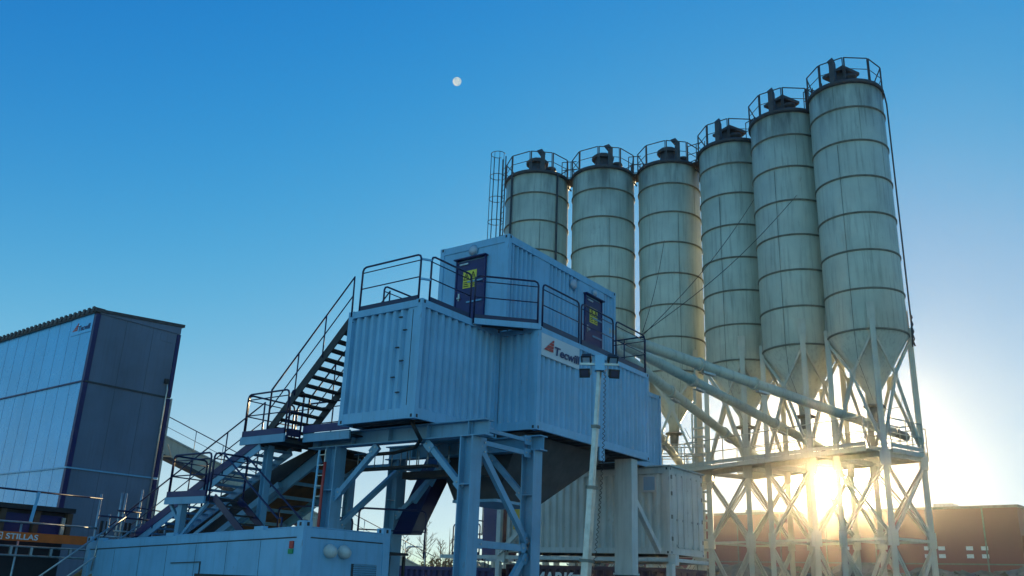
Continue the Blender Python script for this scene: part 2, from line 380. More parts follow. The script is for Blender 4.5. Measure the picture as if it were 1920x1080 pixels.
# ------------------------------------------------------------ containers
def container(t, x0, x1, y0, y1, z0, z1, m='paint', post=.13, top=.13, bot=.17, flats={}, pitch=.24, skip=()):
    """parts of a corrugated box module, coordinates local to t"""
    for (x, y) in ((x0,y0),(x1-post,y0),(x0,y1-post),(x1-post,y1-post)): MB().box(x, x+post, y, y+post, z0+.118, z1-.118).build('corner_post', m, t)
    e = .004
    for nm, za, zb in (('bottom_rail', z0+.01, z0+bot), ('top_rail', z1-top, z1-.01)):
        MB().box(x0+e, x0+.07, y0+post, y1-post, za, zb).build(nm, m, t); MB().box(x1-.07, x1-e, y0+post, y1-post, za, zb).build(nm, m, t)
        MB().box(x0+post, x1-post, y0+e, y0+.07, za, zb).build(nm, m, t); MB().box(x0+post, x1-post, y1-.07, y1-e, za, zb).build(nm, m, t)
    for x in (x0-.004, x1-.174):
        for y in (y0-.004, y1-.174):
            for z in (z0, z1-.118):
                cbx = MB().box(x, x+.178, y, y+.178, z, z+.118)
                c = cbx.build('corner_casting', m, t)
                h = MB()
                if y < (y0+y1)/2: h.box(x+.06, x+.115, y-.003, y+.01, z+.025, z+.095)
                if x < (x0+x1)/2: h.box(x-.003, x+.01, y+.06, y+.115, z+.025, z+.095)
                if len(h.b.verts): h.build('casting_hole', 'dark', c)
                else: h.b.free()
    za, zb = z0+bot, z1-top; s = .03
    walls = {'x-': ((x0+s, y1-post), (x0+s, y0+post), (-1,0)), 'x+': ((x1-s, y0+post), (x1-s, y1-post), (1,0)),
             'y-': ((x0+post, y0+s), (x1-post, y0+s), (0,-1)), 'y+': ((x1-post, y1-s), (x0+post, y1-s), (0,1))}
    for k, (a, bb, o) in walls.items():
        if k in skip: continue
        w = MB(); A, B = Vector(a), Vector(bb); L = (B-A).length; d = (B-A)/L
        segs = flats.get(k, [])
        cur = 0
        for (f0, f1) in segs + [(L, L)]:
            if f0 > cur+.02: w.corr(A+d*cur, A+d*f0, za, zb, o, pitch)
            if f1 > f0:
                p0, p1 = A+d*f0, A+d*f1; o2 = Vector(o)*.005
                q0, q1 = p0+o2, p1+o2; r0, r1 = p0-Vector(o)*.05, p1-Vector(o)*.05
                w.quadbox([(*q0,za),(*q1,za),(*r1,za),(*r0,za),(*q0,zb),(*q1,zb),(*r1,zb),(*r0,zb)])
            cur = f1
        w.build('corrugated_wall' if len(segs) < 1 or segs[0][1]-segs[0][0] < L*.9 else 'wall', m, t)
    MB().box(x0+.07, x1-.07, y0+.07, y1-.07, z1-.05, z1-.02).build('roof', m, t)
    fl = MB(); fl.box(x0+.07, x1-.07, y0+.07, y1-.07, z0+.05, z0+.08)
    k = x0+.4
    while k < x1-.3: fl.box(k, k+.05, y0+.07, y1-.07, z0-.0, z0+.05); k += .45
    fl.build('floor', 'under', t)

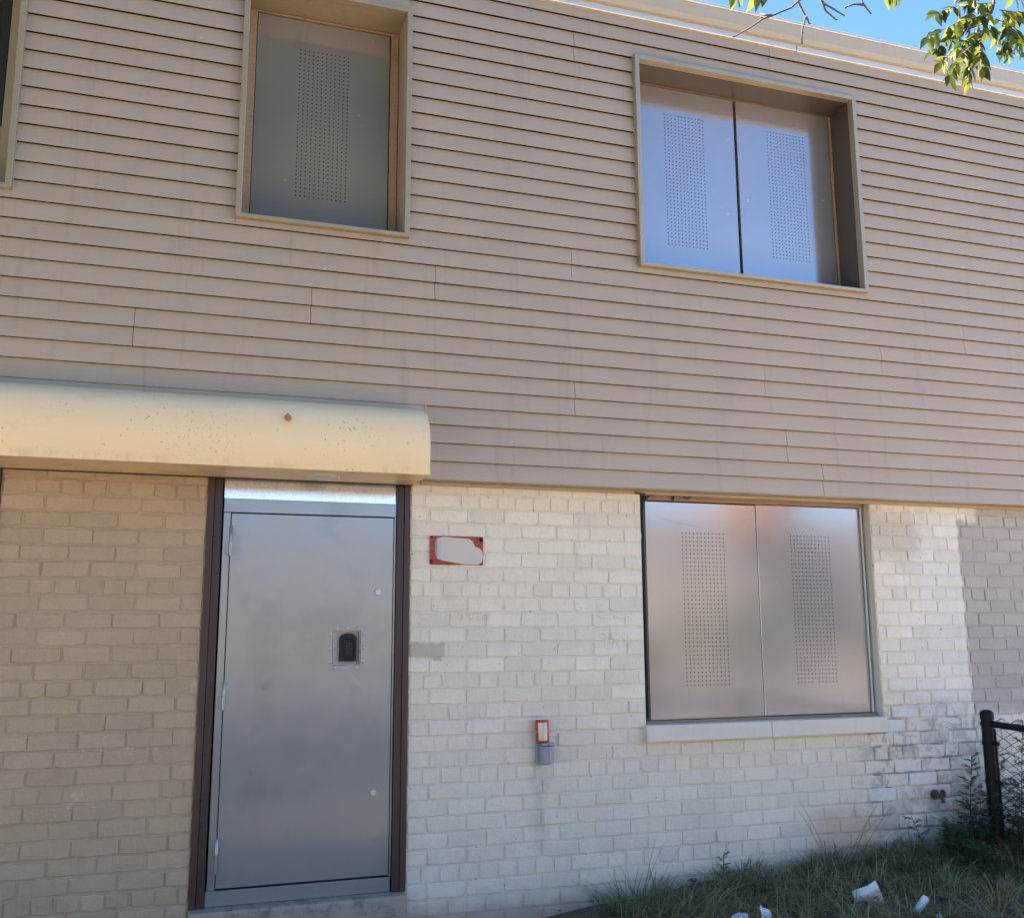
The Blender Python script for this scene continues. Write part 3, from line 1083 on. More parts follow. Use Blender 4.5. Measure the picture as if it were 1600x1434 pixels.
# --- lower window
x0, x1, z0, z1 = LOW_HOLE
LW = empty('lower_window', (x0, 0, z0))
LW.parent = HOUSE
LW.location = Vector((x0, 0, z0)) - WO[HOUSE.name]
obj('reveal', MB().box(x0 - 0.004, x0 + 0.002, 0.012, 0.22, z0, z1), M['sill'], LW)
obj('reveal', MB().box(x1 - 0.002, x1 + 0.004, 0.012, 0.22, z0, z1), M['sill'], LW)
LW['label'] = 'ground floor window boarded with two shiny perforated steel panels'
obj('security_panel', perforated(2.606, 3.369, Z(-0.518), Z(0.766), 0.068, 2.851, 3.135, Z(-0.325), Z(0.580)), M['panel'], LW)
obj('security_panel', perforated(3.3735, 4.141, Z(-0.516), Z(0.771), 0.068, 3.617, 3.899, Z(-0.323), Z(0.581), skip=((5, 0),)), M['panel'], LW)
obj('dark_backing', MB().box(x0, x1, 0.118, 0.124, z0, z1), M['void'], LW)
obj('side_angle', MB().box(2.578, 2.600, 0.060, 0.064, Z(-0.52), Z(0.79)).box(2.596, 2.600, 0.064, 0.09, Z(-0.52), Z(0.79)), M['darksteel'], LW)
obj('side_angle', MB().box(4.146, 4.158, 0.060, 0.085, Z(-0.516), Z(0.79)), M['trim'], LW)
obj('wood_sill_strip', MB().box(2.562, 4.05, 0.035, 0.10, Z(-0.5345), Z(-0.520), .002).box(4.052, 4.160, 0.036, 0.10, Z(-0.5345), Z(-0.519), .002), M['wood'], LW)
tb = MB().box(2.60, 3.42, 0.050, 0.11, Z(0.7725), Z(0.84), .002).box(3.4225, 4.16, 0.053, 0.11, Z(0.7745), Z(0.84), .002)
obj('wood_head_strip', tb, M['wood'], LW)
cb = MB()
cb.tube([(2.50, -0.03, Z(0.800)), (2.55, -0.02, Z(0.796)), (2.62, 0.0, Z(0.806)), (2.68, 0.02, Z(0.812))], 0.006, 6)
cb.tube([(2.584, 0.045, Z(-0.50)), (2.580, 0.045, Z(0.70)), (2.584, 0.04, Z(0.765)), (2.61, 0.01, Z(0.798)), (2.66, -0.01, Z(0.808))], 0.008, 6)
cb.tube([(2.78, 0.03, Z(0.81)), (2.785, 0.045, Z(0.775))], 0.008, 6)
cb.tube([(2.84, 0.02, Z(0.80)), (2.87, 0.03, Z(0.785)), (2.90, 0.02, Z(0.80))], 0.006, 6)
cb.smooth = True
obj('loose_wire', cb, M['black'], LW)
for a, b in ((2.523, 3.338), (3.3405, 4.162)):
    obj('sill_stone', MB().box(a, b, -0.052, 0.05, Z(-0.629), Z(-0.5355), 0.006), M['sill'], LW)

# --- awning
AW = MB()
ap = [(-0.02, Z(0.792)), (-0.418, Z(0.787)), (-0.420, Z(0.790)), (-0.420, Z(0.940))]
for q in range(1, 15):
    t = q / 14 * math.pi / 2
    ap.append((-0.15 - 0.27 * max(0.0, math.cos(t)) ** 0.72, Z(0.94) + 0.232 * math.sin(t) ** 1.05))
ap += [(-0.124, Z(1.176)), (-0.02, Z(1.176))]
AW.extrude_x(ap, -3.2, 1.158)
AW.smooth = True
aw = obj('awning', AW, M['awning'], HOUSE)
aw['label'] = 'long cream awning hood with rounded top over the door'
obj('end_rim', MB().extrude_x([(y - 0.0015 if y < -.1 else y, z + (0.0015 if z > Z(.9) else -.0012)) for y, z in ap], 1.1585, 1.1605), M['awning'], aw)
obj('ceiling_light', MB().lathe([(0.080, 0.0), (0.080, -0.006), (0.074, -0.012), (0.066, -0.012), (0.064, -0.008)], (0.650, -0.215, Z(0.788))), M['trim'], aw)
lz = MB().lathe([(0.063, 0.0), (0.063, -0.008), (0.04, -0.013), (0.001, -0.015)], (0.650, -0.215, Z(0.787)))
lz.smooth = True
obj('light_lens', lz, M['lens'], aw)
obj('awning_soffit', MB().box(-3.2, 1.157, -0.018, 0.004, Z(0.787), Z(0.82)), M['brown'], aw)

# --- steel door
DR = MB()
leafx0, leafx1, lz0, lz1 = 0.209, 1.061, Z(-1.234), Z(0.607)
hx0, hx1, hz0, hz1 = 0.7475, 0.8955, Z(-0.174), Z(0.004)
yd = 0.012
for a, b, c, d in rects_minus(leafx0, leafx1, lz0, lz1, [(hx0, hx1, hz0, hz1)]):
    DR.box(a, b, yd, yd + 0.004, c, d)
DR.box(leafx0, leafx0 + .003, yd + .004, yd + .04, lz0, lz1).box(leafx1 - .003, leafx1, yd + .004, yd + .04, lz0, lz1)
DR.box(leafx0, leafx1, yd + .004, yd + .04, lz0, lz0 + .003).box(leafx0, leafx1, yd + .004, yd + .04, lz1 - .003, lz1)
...
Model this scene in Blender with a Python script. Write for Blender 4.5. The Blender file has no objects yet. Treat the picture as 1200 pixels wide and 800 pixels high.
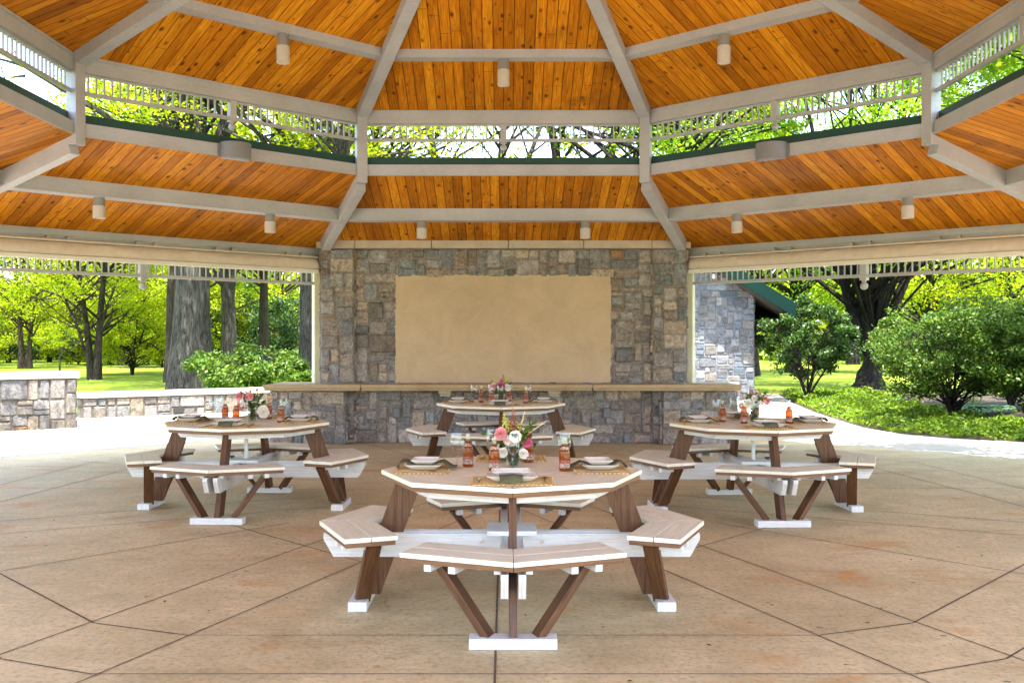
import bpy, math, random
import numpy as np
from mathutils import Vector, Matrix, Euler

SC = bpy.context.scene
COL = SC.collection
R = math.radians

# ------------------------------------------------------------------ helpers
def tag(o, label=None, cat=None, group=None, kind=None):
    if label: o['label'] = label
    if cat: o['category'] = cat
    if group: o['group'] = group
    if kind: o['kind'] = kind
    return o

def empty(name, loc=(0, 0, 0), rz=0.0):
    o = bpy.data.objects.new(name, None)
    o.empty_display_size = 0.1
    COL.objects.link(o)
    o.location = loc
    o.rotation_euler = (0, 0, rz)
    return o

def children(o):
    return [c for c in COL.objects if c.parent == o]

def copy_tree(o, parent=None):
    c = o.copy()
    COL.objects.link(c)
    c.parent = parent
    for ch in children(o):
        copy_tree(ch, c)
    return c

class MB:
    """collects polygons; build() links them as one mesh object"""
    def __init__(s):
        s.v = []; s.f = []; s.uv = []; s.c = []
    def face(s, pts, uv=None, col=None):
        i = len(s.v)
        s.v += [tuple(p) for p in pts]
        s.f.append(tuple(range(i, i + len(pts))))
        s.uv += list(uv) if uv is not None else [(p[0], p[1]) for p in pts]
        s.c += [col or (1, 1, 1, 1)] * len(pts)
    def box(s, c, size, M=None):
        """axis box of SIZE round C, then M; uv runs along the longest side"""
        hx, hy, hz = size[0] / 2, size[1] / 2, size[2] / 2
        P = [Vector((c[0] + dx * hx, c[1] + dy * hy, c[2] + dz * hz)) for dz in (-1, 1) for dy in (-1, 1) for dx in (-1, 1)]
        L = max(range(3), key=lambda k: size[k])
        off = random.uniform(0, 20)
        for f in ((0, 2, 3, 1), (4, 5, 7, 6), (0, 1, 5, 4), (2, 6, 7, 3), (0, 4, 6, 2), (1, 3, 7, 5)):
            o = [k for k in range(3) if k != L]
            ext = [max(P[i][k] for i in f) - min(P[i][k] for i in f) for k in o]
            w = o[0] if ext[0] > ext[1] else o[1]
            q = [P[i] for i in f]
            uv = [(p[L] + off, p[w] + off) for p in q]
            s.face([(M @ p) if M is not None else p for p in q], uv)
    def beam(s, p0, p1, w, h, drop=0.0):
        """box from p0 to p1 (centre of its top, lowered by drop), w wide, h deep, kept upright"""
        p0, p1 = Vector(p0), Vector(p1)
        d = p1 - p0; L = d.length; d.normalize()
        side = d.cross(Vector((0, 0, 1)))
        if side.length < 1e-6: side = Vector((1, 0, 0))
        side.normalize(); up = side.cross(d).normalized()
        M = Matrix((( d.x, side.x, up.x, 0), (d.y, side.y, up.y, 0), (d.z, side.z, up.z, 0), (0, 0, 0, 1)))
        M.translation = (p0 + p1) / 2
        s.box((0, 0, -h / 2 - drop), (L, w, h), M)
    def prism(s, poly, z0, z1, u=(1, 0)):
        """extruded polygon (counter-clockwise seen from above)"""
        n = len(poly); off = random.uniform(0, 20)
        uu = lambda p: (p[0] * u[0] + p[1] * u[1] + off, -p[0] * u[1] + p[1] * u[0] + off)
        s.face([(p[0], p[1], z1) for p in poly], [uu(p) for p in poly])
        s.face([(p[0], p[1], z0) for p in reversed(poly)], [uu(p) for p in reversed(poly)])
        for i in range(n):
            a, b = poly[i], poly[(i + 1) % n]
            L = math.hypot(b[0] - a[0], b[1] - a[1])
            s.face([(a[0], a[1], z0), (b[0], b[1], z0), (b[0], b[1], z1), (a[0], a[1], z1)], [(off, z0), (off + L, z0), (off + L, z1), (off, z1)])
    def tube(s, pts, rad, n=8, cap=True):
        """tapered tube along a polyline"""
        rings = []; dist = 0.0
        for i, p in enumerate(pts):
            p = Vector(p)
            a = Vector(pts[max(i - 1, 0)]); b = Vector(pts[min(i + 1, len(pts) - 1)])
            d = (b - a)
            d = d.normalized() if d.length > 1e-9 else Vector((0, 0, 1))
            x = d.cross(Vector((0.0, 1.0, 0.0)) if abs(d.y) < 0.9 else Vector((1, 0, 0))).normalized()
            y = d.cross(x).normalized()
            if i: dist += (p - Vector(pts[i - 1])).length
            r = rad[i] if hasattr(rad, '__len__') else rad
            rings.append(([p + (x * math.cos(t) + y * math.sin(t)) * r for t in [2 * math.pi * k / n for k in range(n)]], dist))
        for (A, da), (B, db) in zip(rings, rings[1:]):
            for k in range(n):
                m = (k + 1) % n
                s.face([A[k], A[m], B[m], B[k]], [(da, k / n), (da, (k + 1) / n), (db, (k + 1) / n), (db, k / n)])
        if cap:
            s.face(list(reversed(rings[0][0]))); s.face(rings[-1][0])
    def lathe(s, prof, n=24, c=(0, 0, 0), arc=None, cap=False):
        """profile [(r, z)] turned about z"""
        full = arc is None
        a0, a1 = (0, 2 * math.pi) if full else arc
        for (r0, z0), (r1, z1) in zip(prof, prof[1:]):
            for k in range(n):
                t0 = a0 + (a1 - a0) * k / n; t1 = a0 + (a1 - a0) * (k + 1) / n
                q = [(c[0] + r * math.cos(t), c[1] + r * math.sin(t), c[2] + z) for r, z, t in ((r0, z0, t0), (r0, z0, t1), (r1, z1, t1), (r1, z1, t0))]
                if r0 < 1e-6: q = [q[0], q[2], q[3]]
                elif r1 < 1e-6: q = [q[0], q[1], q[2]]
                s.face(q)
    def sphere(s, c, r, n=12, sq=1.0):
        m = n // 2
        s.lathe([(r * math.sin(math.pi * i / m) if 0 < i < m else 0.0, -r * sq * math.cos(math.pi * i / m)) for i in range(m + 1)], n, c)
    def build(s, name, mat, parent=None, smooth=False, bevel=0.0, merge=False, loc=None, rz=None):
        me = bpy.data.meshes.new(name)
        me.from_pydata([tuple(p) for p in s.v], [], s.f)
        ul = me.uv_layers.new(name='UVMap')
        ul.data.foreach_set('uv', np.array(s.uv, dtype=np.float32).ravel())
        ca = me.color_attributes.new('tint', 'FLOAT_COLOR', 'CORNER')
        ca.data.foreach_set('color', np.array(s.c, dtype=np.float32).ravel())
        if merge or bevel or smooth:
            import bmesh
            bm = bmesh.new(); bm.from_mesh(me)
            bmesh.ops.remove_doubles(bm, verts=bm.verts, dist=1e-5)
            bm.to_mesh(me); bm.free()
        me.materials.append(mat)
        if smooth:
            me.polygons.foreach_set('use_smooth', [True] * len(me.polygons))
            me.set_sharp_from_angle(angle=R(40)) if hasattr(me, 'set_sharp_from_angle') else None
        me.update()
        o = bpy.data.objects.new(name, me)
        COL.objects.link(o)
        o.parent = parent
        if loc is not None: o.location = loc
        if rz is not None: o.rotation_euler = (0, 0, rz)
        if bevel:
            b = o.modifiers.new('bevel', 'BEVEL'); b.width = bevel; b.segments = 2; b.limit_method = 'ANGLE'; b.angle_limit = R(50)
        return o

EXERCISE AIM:
Among the entries above, identify all lines with "scene" and copy them.

WRITTEN SOLUTION:
Continue the Blender Python script for this scene: part 2, from line 380. More parts follow. The script is for Blender 4.5. Measure the picture as if it were 1920x1080 pixels.
The Blender Python script for this scene continues. Write part 3, from line 1083 on. More parts follow. Use Blender 4.5. Measure the picture as if it were 1600x1434 pixels.
Model this scene in Blender with a Python script. Write for Blender 4.5. The Blender file has no objects yet. Treat the picture as 1200 pixels wide and 800 pixels high.
SC = bpy.context.scene